Proper 23-B
October 14, 2012
Job 23:1-9, 16-17
Psalm 22
Mark
10:17-31
“No one is good but God alone”? God is good? Ask Job. The
excerpt we are reading today finds Job in the middle of his God-induced misery,
having been harassed by friends, as well as his wife, to curse God and die, or
to find in his own behavior a cause for this terrible treatment. As one wise
biblical teacher puts it, Job “is still laboring under the old delusion that
God is reasonable.” “Oh, that I knew where I might find him … I would lay my
case before him … I would learn what he would answer me.” Job is suffering. Job
is the archetype of suffering, suffering without the relief or assurance of
God’s love.
The rich man who kneels at the feet of Jesus is also suffering.
He is worried that, although he lives a good life, as he defines it, it is not
enough. “What must I do to inherit eternal life?” he plaintively asks the one
he calls “good teacher.” Jesus gives him some answers, but they are no more
welcome to his ears than God’s silence is to Job. In fact, Jesus’ words may as
well be silence, for they are not what the rich man wants to hear.
Jesus takes “good behavior” a few steps beyond the “10
commandments.” To that list Jesus adds, “Do not defraud.” This word for “defraud”
in Greek means cheating a worker you’ve hired out of the wages due to him, or
it means refusing to return goods or money someone has entrusted to you for
safekeeping. And then Jesus throws in the kicker: “Sell what you have, and give
the money to the poor.” You can see Jesus using this man’s seemingly purely
spiritual and religious question, “What must I do to inherit eternal life?” and
turning it into an indictment of all wealthy people. They have obtained their
money through fraudulent means; they have cheated those whose labor created
their wealth, they have not returned that which was entrusted to them. Jesus
demands restitution. “Go. Get up,” he says – a phrase otherwise used by Jesus
when he heals someone. “Get up and be healed of your sickness of accumulation,
of using wealth as an end and not a means. “Sell that which you have. Give it
too the poor. Follow me.” And this is the first and only time in the Gospels
when Jesus says to someone, “Follow me,” and he does not do it. The rich man refuses
to be a disciple.
The disciples are really shocked; this is too hard, they
say. No one can do this, rightly recognizing that these harsh statements of
Jesus do not apply only to the “lifestyles of the rich and famous” crowd. They
apply all of us, for all of us can find something we would rather keep than
follow Jesus. “How hard it is to enter the kingdom of God!” These two stories –
that of the suffering Job and the suffering rich man – hit us at the heart of
our anxieties, our fears that we will not have enough – that one day God’s
favor will withdraw from us like the tide going out and we will be left high
and dry.
There is no doubt about it: to live in America in the 21st
century is to live in a world with too much stuff – and having all that stuff
contributes to that anxiety about being left high and dry. There are people in
this world who can detach from all that stuff, who can rid themselves of things
in order to concentrate on, to use the shorthand phrase, “eternal life.”

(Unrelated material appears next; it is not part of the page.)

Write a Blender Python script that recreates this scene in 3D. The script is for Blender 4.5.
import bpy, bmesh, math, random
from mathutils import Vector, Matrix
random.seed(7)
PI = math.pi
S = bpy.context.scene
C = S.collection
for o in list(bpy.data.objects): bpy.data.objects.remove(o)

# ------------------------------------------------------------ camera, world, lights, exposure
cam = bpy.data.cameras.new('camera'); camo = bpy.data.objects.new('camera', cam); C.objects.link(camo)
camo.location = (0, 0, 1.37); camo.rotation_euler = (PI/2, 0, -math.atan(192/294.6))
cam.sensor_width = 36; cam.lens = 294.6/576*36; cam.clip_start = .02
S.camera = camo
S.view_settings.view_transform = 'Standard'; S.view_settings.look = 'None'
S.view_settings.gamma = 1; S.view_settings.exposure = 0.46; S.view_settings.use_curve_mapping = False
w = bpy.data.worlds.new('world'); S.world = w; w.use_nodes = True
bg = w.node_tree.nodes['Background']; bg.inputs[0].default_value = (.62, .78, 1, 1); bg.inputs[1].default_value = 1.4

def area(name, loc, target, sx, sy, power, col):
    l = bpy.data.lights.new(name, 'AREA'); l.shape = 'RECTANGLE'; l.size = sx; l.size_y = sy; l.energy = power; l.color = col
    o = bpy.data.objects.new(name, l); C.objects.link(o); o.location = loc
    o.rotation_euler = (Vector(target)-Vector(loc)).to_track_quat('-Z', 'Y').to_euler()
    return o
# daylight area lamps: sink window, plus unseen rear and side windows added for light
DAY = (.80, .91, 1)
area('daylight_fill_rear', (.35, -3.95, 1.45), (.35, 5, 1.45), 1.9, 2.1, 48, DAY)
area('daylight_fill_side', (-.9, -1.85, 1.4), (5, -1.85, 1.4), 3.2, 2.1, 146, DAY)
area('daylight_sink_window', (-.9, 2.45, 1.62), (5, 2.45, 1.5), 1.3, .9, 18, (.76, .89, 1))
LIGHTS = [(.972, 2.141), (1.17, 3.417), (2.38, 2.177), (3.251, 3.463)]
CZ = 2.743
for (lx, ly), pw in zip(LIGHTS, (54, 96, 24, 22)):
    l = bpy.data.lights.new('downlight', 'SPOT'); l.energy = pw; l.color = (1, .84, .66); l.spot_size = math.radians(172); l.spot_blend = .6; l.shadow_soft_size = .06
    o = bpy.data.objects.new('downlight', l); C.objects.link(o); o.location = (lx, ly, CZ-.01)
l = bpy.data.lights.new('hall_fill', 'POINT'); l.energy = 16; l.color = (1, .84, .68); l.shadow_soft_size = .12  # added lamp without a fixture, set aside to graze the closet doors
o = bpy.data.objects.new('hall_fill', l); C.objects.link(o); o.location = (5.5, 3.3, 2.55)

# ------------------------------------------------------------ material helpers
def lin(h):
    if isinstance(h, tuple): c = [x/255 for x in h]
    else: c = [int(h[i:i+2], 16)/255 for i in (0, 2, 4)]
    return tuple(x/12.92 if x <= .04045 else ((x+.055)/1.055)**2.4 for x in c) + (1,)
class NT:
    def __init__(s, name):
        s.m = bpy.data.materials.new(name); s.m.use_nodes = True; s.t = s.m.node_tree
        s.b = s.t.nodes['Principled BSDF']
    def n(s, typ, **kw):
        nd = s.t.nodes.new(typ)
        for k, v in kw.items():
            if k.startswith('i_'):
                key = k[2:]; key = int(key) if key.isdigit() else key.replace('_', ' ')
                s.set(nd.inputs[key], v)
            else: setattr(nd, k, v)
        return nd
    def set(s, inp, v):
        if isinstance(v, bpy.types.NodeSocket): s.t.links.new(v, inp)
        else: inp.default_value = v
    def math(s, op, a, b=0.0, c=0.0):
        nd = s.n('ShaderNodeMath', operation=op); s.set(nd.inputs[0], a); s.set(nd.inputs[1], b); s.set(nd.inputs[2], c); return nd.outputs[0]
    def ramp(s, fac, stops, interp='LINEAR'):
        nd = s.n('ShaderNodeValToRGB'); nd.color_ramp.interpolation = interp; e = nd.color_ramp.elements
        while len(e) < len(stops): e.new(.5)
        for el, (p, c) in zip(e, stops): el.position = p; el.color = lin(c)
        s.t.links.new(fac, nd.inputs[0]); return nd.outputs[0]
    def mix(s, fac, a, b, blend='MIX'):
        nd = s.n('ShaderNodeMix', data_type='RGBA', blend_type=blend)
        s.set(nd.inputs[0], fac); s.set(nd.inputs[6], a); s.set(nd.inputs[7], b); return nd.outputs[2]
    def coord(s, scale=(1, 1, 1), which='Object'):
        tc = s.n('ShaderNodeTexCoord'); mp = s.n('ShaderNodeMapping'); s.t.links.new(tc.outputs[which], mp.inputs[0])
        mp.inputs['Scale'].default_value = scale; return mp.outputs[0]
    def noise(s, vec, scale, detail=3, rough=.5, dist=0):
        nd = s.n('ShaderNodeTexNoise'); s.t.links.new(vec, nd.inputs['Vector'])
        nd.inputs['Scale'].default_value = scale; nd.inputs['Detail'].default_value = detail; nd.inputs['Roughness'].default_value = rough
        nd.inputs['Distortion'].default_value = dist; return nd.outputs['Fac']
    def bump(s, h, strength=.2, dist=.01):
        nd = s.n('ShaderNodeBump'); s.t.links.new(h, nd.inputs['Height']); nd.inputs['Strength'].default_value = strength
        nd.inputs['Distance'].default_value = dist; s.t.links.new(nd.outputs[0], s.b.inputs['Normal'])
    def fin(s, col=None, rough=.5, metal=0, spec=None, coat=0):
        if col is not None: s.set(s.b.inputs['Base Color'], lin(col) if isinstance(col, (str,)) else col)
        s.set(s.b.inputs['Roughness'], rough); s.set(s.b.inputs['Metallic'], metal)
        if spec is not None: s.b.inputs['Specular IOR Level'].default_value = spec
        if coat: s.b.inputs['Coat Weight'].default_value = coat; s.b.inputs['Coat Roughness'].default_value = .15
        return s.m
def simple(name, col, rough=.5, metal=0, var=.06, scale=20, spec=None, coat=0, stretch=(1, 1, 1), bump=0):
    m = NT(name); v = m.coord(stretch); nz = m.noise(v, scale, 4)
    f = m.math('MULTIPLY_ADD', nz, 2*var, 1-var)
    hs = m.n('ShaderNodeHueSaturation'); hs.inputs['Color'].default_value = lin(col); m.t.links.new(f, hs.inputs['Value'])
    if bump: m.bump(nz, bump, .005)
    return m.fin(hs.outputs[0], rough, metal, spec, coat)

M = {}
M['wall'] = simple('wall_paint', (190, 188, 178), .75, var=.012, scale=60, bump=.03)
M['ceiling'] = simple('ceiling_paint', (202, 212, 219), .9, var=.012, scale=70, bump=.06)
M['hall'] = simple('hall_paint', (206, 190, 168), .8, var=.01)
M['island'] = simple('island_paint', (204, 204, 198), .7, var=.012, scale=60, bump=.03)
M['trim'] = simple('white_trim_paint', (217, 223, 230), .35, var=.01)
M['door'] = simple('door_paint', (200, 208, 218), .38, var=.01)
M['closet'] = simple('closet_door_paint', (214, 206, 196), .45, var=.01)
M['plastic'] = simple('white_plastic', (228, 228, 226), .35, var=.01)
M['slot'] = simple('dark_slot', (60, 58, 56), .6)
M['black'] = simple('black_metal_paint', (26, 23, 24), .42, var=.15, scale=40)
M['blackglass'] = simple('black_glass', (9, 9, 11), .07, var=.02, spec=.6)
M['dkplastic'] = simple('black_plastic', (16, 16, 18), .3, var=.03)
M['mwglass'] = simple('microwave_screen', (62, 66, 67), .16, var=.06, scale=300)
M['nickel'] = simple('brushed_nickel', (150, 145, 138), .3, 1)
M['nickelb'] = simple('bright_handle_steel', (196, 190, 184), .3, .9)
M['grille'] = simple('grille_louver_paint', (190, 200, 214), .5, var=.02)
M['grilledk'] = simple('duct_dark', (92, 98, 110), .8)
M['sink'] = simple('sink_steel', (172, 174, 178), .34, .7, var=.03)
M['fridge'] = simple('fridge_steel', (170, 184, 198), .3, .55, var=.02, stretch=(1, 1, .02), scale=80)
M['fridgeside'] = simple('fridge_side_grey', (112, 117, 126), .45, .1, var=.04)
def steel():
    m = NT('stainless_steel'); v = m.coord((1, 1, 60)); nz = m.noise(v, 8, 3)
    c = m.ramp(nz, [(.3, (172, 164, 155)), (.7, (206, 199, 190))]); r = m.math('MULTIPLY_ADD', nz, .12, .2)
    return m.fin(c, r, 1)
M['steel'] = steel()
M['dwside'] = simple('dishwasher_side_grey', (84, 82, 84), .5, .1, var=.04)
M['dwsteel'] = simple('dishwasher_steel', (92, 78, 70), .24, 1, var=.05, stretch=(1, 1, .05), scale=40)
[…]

Twenty-seven-thousand of us went to see one such saintly person this week: the
Dalai Lama was in town. But even there we were hardly possession-less. All the
tickets cost something – mine were very generously given to me! – and even the
Dalai Lama himself joked that at home he had 21 caps with various university
logos emblazoned on them, and that he might just sell them for a little fast
cash.
It is possible to rid ourselves of everything and devote
ourselves, as Jesus suggests, to the poor. It is possible, but not likely. We
are embedded in this world, in relationships and families and commitments. What
would it mean, then, to have these possessions, but know that they do not have
us?
Note that the Gospel text says that Jesus loved this rich
man, even if he could not see beyond his possessions to understand what it
meant to love Jesus. What does it mean to live with all these possessions
knowing that Jesus loves us anyway? Knowing that all our possessions are not
the sum-total of our lives? Knowing that we have all these possessions not just
in service to ourselves, but in service to the world, and to the people, Jesus
loves? To know and to do this is impossible, as Jesus says; but then he goes
on: “With God, all things are possible.”
We do have a common example of this in human life. In
marriage, the two people vow to honor each other, “with all that I am and all
that I have.” The two people throw themselves into this relationship with
abandon – indeed, abandoning all their personal hold on their possessions in
service to, and in honor of, this new thing, this new beloved, this new
relationship. Knowing that in the best of marriages this, too, is an
impossibility does not make it any less likely that people will get married.
Maybe it’s the love that kind of makes us crazy enough to let go of our grip on
what we as individuals have in order to be part of this new thing. No,
sometimes it does not work, but the fact that we are only human doesn’t make us
stop trying.
It is like that with following Jesus. Crazy love: just
because it is impossible does not mean we don’t want to. Loosening the grip on
our possessions means we can see the world in the different way – things are no
longer ours to hoard but the blessings God gives all of us to enjoy.